MITCHELL: Well, it’s almost as though they’re the ying and yang of Republican politics, although Donald Trump has, since the primaries, really changed himself into someone who is championed by the evangelical wing of the party, despite his background, despite his Democratic past, with a big “D.”

MAYER: Well, Pence really helped, obviously, to bring around the evangelical voters in the party. But one of the things that I write about in the story is that sort of behind the scenes, according to people who are inside, sometimes Trump kind of makes fun of Pence’s religiousity.

MITCHELL: Still?

MAYER: He has been known to say, when people come from visiting with Pence and then comes to Trump’s office, “Did Mike make you pray?” Kind of making fun of him, you know, ribbing his religiousity a little.

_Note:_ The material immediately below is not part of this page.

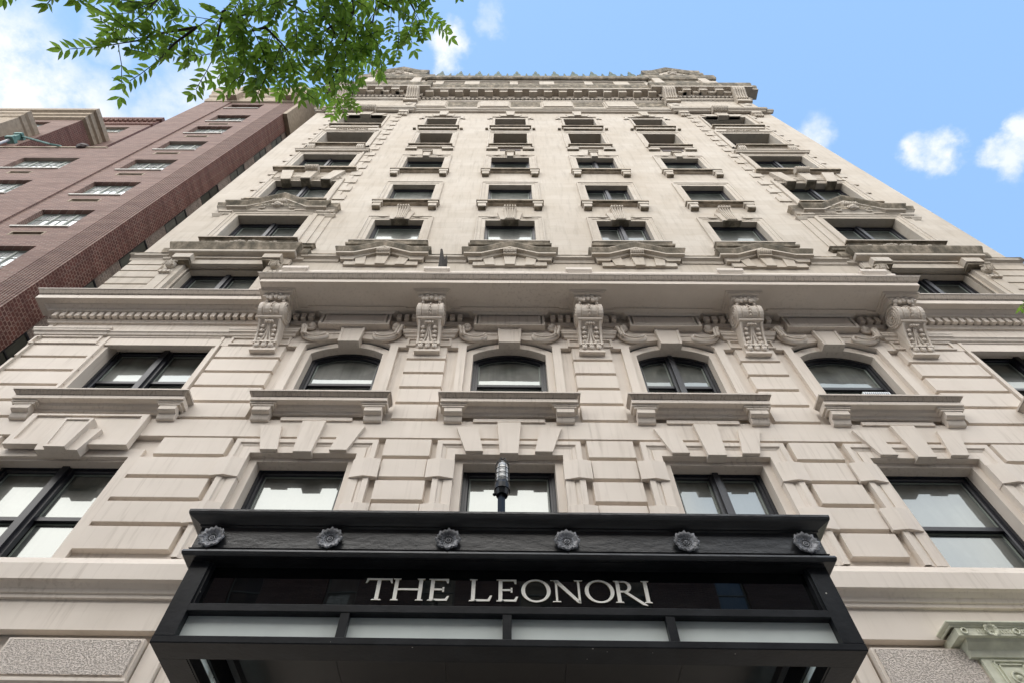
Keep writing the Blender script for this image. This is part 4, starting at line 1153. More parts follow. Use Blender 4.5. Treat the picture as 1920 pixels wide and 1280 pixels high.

MITCHELL: Are they close in the way that Obama and Biden were in the – you know, Clinton and Gore pretended to be close but really weren’t, because despite being two boomers, there was a certain tension. Somewhat because of Hillary Clinton in the middle. And tension over who did what. I think Obama and Biden really were very, very close. What about Trump and Pence?

MAYER: You know, I have to say, even as a reporter who spent this much time, it’s hard to know for sure. But it – I’m told that Trump feels that the choice of Pence was one of the best decisions he made. Pence, meanwhile, has not caused controversy for Trump. They haven’t been feuding openly. But what he does to get along with Trump is he flatters him all the time. He's very sycophantish. And in fact, Joel Goldstein, who’s an expert on the vice presidency, told me that he calls him the sycophant-in-chief.

MITCHELL: That says – that says a lot. Interesting reporting. Thank you very much, Jane Mayer in The New Yorker.